The Art of Patience
With what I now realise was an unrealistic ambition to design my own cover for “SCATTERED LIVES”, I enrolled for an art class at the beginning of term. I chose “Creating Beautiful Art with Coloured Pencils and Graphite” partly because I ruin my drawings the moment I add any sort of paint, and partly because of convenience. Both the timing and the location are perfect. The class begins half an hour after my shift as a volunteer in the Oxfam shop and is held couple of minutes’ walk away in the centre of Ipswich.
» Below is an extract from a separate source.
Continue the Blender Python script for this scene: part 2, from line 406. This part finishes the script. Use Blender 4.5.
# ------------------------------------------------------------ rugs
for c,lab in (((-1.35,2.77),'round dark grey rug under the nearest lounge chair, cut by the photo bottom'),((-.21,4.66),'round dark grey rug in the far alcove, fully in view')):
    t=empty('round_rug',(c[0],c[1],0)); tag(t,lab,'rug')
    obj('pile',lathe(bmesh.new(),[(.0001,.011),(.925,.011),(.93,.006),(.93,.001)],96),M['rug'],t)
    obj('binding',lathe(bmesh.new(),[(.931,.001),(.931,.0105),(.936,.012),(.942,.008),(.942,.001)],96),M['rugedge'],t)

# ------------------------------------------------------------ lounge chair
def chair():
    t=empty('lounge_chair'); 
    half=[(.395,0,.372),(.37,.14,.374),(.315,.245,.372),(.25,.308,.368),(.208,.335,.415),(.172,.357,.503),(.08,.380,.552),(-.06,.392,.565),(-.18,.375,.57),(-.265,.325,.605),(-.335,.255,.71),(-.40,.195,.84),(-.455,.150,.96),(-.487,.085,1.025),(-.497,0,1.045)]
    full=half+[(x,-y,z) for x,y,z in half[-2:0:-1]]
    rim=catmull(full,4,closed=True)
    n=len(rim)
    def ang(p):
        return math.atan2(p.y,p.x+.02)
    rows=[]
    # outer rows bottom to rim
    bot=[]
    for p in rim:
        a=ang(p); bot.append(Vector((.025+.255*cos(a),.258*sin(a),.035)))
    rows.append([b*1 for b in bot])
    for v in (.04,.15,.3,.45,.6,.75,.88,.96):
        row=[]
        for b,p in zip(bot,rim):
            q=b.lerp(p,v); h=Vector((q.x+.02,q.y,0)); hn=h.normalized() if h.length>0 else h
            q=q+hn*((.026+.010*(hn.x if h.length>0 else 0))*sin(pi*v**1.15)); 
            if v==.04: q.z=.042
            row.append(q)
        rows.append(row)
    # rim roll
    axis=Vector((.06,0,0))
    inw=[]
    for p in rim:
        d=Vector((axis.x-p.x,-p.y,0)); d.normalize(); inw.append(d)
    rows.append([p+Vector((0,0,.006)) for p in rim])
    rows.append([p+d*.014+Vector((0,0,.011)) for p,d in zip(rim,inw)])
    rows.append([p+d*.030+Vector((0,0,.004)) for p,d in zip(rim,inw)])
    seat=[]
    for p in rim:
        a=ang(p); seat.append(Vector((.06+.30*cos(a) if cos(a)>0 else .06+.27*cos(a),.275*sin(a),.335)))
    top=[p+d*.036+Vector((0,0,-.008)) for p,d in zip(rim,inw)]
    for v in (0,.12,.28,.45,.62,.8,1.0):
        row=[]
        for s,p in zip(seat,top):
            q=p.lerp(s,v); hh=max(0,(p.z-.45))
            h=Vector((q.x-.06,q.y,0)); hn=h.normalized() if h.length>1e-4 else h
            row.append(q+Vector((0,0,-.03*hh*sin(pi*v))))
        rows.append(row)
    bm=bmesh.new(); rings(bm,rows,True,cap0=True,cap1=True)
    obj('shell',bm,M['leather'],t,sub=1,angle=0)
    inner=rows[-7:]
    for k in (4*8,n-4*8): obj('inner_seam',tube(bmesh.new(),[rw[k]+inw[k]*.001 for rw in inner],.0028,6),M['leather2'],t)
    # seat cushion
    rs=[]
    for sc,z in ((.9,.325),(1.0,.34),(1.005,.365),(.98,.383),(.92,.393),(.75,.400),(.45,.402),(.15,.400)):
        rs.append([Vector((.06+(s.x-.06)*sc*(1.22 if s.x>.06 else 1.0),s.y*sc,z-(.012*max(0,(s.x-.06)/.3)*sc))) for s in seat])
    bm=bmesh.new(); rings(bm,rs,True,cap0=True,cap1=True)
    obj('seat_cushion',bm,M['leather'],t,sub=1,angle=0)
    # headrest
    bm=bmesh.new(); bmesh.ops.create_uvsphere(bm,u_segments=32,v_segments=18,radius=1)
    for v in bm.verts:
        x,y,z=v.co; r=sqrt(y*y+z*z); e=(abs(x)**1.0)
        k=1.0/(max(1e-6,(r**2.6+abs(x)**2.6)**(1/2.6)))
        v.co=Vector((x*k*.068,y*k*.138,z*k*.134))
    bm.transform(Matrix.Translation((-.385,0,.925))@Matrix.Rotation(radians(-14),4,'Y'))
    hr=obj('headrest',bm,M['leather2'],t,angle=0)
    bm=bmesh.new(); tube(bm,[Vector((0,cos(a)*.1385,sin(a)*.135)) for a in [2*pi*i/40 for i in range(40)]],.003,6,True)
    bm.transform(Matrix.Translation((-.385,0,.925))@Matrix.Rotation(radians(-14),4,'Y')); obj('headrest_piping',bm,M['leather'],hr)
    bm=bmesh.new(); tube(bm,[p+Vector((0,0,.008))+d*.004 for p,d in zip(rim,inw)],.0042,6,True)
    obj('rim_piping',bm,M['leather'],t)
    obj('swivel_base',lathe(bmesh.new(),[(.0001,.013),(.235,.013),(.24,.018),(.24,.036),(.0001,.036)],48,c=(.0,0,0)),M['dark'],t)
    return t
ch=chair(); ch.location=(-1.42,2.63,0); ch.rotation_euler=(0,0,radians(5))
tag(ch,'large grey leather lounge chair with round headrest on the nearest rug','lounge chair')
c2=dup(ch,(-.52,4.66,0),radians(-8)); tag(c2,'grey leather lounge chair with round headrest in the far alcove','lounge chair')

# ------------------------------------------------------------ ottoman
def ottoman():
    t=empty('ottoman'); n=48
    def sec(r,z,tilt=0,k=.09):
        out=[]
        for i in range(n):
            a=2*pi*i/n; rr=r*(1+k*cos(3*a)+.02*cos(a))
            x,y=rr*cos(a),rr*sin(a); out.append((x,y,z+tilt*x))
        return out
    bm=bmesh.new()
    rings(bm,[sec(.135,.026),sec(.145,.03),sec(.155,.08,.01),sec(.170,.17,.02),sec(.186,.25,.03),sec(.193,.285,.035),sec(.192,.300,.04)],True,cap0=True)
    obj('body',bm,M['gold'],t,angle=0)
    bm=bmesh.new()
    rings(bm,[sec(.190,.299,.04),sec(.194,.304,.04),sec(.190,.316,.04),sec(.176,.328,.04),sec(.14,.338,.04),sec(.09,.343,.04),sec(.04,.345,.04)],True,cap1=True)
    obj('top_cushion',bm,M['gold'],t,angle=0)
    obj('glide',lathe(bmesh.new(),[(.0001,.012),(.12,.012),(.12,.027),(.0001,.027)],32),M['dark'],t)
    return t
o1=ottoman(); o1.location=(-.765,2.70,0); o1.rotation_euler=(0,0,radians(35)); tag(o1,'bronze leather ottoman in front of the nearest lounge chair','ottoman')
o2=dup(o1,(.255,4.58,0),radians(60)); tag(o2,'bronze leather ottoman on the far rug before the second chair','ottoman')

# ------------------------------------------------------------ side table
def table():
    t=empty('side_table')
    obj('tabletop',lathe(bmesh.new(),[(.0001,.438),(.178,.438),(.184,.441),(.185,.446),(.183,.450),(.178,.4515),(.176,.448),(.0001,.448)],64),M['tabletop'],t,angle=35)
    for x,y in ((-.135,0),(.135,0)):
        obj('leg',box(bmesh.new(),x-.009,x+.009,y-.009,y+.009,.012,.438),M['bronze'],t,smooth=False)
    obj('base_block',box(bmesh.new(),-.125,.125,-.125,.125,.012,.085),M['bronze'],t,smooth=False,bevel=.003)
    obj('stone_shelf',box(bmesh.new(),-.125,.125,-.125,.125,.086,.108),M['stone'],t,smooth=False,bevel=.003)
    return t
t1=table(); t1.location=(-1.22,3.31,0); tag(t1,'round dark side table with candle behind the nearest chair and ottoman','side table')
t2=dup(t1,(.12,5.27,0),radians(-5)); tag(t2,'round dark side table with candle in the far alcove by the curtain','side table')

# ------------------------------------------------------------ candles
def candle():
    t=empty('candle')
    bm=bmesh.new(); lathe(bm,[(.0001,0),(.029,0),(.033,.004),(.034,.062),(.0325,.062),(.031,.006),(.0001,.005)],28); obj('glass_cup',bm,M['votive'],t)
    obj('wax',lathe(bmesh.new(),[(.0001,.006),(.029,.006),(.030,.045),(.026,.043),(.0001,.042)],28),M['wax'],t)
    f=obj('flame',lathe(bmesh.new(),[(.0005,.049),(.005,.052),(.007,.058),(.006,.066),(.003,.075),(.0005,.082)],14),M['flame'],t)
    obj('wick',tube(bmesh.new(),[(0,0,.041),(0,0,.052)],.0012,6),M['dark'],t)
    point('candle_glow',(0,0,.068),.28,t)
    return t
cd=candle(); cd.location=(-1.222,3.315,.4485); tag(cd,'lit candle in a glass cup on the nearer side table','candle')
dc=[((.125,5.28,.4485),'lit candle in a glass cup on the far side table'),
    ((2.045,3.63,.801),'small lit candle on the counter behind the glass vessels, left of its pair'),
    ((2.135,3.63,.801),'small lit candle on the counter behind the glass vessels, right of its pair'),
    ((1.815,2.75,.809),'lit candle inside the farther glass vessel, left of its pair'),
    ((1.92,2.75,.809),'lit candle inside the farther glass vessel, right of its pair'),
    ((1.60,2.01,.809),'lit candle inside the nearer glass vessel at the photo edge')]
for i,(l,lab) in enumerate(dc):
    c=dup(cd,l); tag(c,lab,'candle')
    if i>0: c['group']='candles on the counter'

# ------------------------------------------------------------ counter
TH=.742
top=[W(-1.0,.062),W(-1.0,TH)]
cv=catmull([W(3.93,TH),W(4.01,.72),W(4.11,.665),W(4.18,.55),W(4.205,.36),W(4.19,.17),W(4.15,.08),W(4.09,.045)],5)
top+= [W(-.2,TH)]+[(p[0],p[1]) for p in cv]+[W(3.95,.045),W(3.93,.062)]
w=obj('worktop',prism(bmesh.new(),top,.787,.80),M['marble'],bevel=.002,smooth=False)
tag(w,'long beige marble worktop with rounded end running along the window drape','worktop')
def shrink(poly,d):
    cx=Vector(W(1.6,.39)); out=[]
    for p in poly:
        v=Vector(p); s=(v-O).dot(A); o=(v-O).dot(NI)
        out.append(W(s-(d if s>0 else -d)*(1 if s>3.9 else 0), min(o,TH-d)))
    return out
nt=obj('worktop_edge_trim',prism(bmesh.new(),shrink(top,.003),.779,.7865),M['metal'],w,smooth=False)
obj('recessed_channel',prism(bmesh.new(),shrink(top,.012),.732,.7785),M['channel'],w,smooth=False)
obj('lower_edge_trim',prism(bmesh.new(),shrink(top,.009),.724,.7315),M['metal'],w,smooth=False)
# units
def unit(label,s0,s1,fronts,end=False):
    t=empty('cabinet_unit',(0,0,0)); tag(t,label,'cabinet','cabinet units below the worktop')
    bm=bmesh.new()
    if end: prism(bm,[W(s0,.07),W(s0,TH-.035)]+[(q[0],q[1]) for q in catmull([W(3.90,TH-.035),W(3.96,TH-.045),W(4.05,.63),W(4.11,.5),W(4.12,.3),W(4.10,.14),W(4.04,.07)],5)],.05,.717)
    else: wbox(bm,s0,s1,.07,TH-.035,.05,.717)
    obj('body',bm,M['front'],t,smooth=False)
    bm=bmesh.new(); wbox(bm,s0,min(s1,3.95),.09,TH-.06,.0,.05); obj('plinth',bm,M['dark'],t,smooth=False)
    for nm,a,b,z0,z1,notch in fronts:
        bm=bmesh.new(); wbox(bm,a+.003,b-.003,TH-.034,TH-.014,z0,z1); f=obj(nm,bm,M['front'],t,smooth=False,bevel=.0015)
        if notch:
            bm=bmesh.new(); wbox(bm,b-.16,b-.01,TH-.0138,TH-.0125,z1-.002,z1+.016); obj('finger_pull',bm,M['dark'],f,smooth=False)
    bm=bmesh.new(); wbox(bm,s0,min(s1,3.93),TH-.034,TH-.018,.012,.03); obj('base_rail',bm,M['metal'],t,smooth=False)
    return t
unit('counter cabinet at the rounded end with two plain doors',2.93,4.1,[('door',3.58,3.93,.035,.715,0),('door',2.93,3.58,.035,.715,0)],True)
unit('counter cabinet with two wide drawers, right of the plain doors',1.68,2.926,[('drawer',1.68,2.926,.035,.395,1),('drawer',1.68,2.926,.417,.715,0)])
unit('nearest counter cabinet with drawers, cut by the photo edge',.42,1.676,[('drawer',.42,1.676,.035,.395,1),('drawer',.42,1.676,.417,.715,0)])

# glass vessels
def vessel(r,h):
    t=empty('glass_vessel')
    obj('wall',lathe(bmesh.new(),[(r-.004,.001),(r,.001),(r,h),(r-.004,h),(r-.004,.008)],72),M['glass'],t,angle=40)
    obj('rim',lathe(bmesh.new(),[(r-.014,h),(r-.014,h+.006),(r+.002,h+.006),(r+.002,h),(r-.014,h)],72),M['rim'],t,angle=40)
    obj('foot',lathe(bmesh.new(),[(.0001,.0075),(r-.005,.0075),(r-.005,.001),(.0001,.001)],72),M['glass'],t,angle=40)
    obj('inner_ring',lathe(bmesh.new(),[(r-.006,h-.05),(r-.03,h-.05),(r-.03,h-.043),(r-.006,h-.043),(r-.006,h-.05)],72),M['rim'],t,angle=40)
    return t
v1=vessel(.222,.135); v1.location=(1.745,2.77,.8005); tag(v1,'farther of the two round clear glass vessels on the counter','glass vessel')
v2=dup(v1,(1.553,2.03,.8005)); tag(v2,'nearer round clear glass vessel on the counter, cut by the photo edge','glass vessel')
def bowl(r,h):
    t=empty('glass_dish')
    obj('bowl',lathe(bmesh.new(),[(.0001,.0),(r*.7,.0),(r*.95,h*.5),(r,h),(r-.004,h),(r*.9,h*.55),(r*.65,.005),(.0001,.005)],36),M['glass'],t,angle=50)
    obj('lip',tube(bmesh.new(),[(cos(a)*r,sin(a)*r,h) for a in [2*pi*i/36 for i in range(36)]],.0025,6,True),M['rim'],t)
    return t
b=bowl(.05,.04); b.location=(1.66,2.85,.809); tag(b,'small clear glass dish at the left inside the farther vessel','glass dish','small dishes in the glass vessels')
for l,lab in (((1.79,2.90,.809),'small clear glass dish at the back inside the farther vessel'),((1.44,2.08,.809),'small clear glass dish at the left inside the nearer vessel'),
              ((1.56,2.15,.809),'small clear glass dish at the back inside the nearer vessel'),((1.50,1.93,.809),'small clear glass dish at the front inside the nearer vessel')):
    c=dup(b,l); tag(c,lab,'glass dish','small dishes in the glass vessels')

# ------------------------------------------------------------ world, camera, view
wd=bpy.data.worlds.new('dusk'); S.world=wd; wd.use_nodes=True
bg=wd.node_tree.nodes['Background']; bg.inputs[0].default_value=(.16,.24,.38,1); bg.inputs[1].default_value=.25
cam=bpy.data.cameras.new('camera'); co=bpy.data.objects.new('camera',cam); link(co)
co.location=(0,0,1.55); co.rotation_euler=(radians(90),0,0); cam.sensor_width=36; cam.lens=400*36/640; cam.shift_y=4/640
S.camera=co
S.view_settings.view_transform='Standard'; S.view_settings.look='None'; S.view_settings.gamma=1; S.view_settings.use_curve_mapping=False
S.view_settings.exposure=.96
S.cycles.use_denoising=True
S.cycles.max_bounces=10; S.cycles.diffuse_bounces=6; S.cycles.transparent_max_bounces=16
During the first or second lesson the tutor told me that if I couldn’t slow down, this wasn’t the class for me. I obeyed her instructions and took four hours to draw and colour some cherry tomatoes. I am now working on a picture of a cooking apple, complete with a stalk and several leaves, which I will be lucky to finish by the end of term. According to the tutor, she will only say the drawing is looking good so far, but no more than that, because I am a beginner.
As a novice writer ten years ago, I made the same mistake of trying to run before I could walk. The first draft of “ILL CONCEIVED” did indeed live up to its title. The published book is version ten or eleven- I’ve lost count.
And the art tutor is right. I do need to slow down, notice all the different shades and textures within a cooking apple, stalk and leaves. Maybe I should do more to convey the same level of subtlety in my writing.